Set down the material once more, exactly as it appears.
— begin Supplied information —
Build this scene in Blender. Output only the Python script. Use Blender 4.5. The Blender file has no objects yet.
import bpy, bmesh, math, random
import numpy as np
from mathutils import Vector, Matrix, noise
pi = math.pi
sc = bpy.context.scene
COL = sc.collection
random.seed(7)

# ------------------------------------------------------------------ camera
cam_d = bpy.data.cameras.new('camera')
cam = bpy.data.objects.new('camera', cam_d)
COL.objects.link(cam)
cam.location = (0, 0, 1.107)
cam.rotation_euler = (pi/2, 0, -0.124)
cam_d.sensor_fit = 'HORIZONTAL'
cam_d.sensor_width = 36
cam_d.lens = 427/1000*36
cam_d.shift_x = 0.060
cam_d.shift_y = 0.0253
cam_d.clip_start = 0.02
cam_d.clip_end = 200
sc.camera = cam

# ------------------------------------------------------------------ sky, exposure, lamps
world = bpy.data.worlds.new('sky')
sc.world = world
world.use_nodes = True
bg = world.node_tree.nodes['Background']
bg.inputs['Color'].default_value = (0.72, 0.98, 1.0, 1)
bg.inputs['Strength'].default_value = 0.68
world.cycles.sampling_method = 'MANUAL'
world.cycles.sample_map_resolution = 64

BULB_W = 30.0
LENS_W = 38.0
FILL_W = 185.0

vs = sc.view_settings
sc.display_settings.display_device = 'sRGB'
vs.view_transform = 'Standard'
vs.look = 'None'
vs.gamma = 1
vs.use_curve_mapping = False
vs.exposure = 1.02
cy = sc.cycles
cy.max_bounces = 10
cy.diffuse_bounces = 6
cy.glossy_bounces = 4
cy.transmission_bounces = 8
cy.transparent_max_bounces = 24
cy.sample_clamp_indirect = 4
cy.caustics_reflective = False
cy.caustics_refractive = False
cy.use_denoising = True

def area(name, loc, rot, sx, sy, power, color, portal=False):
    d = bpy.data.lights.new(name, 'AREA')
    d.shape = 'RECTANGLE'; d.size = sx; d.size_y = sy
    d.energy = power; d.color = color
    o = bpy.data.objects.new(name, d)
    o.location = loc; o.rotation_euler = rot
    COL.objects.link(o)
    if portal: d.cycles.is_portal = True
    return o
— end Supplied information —
> _Solution to the exercise_:
Build this scene in Blender. Output only the Python script. Use Blender 4.5. The Blender file has no objects yet.
import bpy, bmesh, math, random
import numpy as np
from mathutils import Vector, Matrix, noise
pi = math.pi
sc = bpy.context.scene
COL = sc.collection
random.seed(7)

# ------------------------------------------------------------------ camera
cam_d = bpy.data.cameras.new('camera')
cam = bpy.data.objects.new('camera', cam_d)
COL.objects.link(cam)
cam.location = (0, 0, 1.107)
cam.rotation_euler = (pi/2, 0, -0.124)
cam_d.sensor_fit = 'HORIZONTAL'
cam_d.sensor_width = 36
cam_d.lens = 427/1000*36
cam_d.shift_x = 0.060
cam_d.shift_y = 0.0253
cam_d.clip_start = 0.02
cam_d.clip_end = 200
sc.camera = cam

# ------------------------------------------------------------------ sky, exposure, lamps
world = bpy.data.worlds.new('sky')
sc.world = world
world.use_nodes = True
bg = world.node_tree.nodes['Background']
bg.inputs['Color'].default_value = (0.72, 0.98, 1.0, 1)
bg.inputs['Strength'].default_value = 0.68
world.cycles.sampling_method = 'MANUAL'
world.cycles.sample_map_resolution = 64

BULB_W = 30.0
LENS_W = 38.0
FILL_W = 185.0

vs = sc.view_settings
sc.display_settings.display_device = 'sRGB'
vs.view_transform = 'Standard'
vs.look = 'None'
vs.gamma = 1
vs.use_curve_mapping = False
vs.exposure = 1.02
cy = sc.cycles
cy.max_bounces = 10
cy.diffuse_bounces = 6
cy.glossy_bounces = 4
cy.transmission_bounces = 8
cy.transparent_max_bounces = 24
cy.sample_clamp_indirect = 4
cy.caustics_reflective = False
cy.caustics_refractive = False
cy.use_denoising = True

def area(name, loc, rot, sx, sy, power, color, portal=False):
    d = bpy.data.lights.new(name, 'AREA')
    d.shape = 'RECTANGLE'; d.size = sx; d.size_y = sy
    d.energy = power; d.color = color
    o = bpy.data.objects.new(name, d)
    o.location = loc; o.rotation_euler = rot
    COL.objects.link(o)
    if portal: d.cycles.is_portal = True
    return o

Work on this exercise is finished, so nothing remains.